_SET EXERCISE_.
Find and copy every line in the records that includes the string "script".

_ENTRIES SHOWN_.

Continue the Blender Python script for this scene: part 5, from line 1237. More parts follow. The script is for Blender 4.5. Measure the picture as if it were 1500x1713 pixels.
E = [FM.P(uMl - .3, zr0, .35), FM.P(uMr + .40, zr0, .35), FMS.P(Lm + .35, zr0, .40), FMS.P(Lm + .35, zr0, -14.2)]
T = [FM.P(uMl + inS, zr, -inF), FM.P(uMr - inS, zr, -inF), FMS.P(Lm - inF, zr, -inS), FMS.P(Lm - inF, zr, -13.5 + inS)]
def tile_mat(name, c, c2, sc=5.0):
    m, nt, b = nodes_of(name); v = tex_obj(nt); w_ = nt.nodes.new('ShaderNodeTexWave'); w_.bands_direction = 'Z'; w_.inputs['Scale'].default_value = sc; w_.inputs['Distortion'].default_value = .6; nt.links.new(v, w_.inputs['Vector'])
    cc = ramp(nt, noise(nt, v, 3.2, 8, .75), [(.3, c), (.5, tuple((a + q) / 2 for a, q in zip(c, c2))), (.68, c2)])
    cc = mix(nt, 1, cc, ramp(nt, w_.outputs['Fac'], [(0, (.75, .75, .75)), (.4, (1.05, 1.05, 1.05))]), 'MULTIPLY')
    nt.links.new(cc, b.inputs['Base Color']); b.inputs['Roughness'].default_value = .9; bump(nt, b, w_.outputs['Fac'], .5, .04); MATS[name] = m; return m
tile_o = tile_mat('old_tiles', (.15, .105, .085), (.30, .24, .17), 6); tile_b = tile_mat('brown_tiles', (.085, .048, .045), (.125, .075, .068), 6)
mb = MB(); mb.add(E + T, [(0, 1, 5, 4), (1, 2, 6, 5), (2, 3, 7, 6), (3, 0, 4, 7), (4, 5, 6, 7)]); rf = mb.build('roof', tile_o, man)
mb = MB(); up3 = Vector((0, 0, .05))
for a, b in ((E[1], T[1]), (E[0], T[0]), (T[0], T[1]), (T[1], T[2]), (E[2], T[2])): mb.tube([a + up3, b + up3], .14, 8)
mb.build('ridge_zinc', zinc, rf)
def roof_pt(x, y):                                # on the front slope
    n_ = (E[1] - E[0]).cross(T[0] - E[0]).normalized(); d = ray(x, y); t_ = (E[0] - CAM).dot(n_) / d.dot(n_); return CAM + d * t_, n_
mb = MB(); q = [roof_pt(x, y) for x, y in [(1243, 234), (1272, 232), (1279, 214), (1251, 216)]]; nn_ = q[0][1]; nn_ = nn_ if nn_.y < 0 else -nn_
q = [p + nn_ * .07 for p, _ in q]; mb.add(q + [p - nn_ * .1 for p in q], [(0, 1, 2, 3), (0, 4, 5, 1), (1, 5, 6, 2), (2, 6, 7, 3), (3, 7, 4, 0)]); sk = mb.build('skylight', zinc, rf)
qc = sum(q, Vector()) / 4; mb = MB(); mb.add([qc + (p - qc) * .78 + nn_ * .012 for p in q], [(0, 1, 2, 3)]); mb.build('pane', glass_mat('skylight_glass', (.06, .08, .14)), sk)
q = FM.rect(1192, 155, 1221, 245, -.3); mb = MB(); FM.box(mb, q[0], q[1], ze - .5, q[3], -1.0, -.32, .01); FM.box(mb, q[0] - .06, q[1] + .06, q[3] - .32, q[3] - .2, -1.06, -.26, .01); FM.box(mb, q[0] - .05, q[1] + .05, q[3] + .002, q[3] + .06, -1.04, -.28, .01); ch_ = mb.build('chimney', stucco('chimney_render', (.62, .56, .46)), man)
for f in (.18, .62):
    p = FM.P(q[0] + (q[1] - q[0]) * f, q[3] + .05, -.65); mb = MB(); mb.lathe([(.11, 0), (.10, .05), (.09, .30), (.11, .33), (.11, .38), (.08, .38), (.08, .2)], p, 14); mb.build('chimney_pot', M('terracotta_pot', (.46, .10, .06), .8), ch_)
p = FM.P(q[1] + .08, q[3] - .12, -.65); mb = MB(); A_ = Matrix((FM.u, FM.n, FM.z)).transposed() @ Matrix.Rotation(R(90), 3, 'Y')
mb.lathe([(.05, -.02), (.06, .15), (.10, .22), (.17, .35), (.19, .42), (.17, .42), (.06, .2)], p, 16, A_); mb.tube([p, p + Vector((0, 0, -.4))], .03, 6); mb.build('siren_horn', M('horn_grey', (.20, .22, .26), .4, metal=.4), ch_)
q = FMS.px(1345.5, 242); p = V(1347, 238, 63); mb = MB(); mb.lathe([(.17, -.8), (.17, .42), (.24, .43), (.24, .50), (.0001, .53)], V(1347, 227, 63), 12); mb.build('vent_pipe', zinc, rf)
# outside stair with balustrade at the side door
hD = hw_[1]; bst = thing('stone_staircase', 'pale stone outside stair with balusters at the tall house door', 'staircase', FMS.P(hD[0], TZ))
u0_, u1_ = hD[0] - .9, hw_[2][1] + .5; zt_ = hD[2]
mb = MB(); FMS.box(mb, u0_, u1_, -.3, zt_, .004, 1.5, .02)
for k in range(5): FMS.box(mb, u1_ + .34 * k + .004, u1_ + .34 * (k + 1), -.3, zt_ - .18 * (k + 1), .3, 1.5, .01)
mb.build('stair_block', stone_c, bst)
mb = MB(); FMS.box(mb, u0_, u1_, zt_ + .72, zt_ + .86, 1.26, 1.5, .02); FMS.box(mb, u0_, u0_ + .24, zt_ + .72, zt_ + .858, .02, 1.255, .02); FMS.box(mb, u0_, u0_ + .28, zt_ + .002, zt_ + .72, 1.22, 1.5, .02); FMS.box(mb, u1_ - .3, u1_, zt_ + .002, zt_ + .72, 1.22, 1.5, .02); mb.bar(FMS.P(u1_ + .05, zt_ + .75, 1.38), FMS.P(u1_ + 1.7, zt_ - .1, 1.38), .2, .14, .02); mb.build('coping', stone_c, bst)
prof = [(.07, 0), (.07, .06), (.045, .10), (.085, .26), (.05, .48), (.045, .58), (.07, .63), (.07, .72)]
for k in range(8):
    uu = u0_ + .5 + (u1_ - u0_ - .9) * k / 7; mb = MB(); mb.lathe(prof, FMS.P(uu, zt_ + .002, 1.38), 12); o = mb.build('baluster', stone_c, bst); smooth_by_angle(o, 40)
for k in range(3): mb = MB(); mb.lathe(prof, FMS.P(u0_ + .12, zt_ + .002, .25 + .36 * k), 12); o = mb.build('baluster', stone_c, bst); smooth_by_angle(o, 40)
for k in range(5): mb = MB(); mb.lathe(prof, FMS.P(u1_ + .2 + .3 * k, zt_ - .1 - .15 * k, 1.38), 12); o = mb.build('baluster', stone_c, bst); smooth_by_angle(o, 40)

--

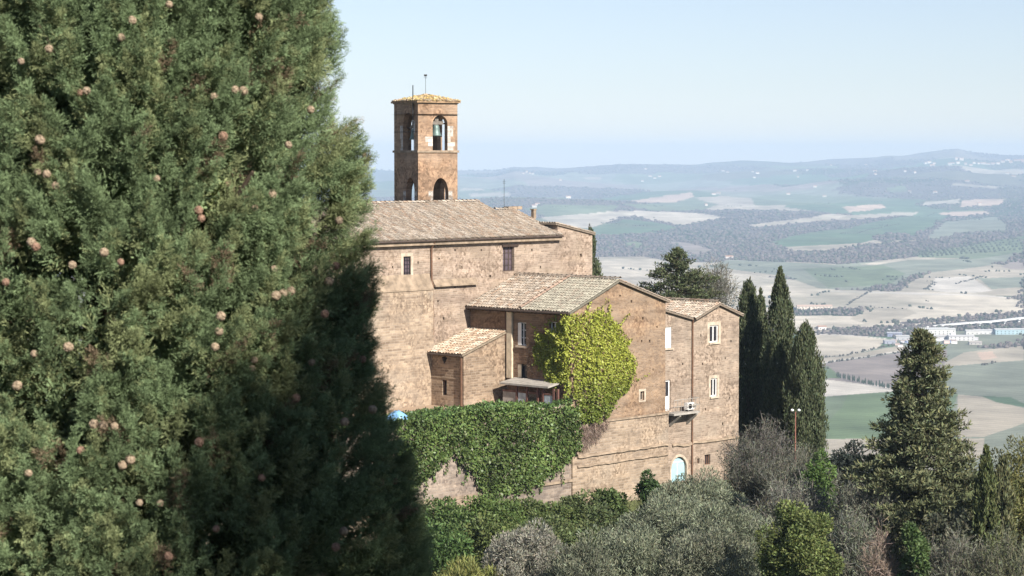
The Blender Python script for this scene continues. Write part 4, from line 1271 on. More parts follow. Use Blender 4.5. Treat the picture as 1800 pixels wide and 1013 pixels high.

_RIGHT ANSWER_.
Continue the Blender Python script for this scene: part 5, from line 1237. More parts follow. The script is for Blender 4.5. Measure the picture as if it were 1500x1713 pixels.
The Blender Python script for this scene continues. Write part 4, from line 1271 on. More parts follow. Use Blender 4.5. Treat the picture as 1800 pixels wide and 1013 pixels high.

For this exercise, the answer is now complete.